Tuesday, August 23, 2011


By Ian McEwan

I broke a cardinal rule.

I'm a fairly disciplined individual who likes to live by a certain set of rules, most of them self-imposed (I have no idea why I seem to function better via self-discipline, but I do). I have self-imposed rules is virtually every facet of my life. It helps me stay organized. It helps me stay focused and it keeps me out of a lot of trouble I would otherwise find myself in (read: no alcohol on weekdays).

I have rules for reading. Some of them cardinal. One of my cardinal rules is that I must read every day. This is a rule I have not broken in over three years. Most days I read in the vicinity of 50-100 pages depending on how interesting the book is, font size and time. I also never leave a book unfinished, no matter how bad it is. Oddly enough, because of these rules I tend to read books quicker if they are bad. I can't set them aside or put them down, so I blast through trash as quickly as I do gems.

Another cardinal rule is that I never, ever read a book if I have already seen the movie. Like I wrote in a previous blog, I don't often go to movies, but I have seen a few along the way. I generally avoid novel adaptations figuring that I might one day like to read the book. Plus, I think that movies and novels should be mutually exclusive. Just cause a segment of the population doesn't want to take the time to read a story we should have to pander to them by making good books into sub-par movies.

But I digress.

I've seen Atonement. I can't for the life of me remember having seen it, but I have. I know I saw it because it was nominated for Best Picture at the Oscars a few years back and it was one of those years where I decided to watch all the nominees (before they went to ten nominees and I completely lost interest). I remember because that was the year of No Country for Old Men and There Will Be Blood, two movies I actually liked a lot and I watched them back to back. A rarity.

Despite the fact that the novel was short-listed for the Booker Prize in 2001, I wouldn't have even bothered to pick Atonement up if I weren't so desperate. But I've been reduced to Douglas Coupland and Crime and Punishment on my bookshelf, neither of which are all that enticing. Breaking a cardinal rule and reading Atonement seemed like a better alternative to either of my other options and I figured the book would give me some insight into the characters that appeared in the movie (once I remembered the plot).

Well, it didn't really matter. Even at the end of the book I could not recall a single scene from the movie and the plot was completely unfamiliar (I don't watch movies drunk and I'm not prone to blackouts, so I'm at a loss for how this happened). In a way, I lucked out.

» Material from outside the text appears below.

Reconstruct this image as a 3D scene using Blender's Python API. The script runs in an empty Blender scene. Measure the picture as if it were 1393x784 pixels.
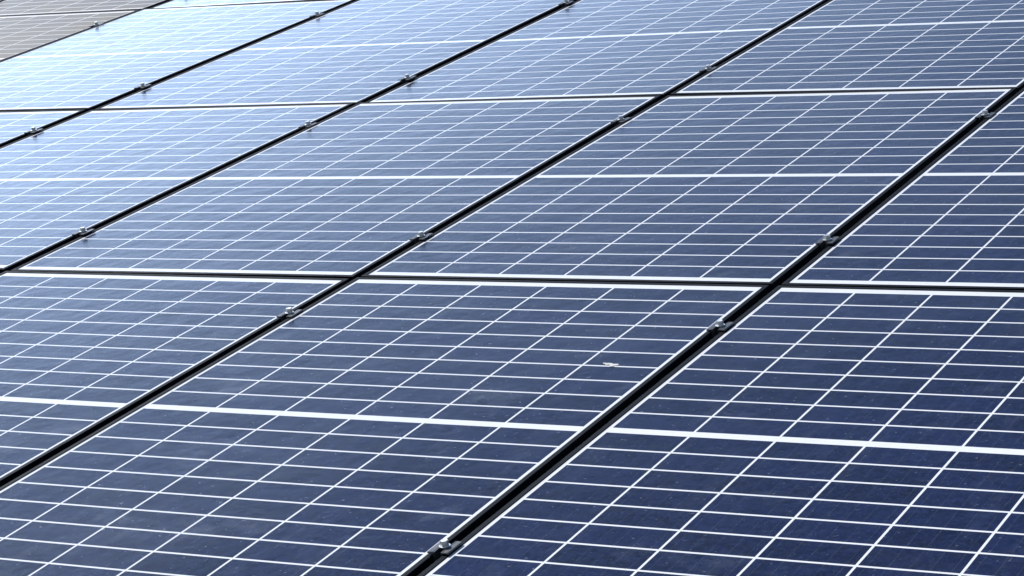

I got a first-time read out of Atonement, and it turns out that it's a pretty decent read... if a bit plodding.

The first half of the novel center around Briony, a foolish young girl who fancies herself a writer of fairy tales and has her head firmly entrenched in her own fantasy world Through a series of tragic misunderstandings and misinterpretations, Briony mistakenly vilifies her older sister's (Cecilia) lover (Robbie) for a crime he did not commit, sending him to prison and social disgrace.

the second half of the novel fast-forwards a few years into the early days of World War II and the evacuation of Dunkirk. Briony reappears as a slightly older, slightly less foolish girl who works in London as a nurse. Robbie has spent time in prison and Cecilia has broken all ties with her family over the false accusation. Over time, Briony has realized the severity of her deception and has developed an overwhelming desire to set things straight and clear Robbie's name. At this point it's best to stop. I will not spoil the end. The plot is thin but what McEwan lacks in events he more than makes up for in emotional and psychological deconstruction.

McEwan explores the depths of some pretty intense human emotions, especially love, hate, guilt, shame, redemption and, well, atonement. It offers a wonderful introspection on the relationship between truth and fiction, love and hate as well as war and peace. McEwan balances between these dichotomies with a deft hand. It's a book deserving of the accolades it has received and a tour de force for the author. a must read for anyone who enjoys books that explore the depths of human emotions and the complexities of familial relationships.

I was truly surprised by this book and glad I broke a rule to read it. I figured it was the sort of book that would instantly hate but it turns out it is a very readable book. Perhaps I should break more of my rules.

Recommended. (Just don't see the movie. It's entirely forgettable).


nomadeye said...

On the basis of your review, I think I should read this book for myself. Luckily, I haven't seen this in movie form, so I'm in for a treat, I hope.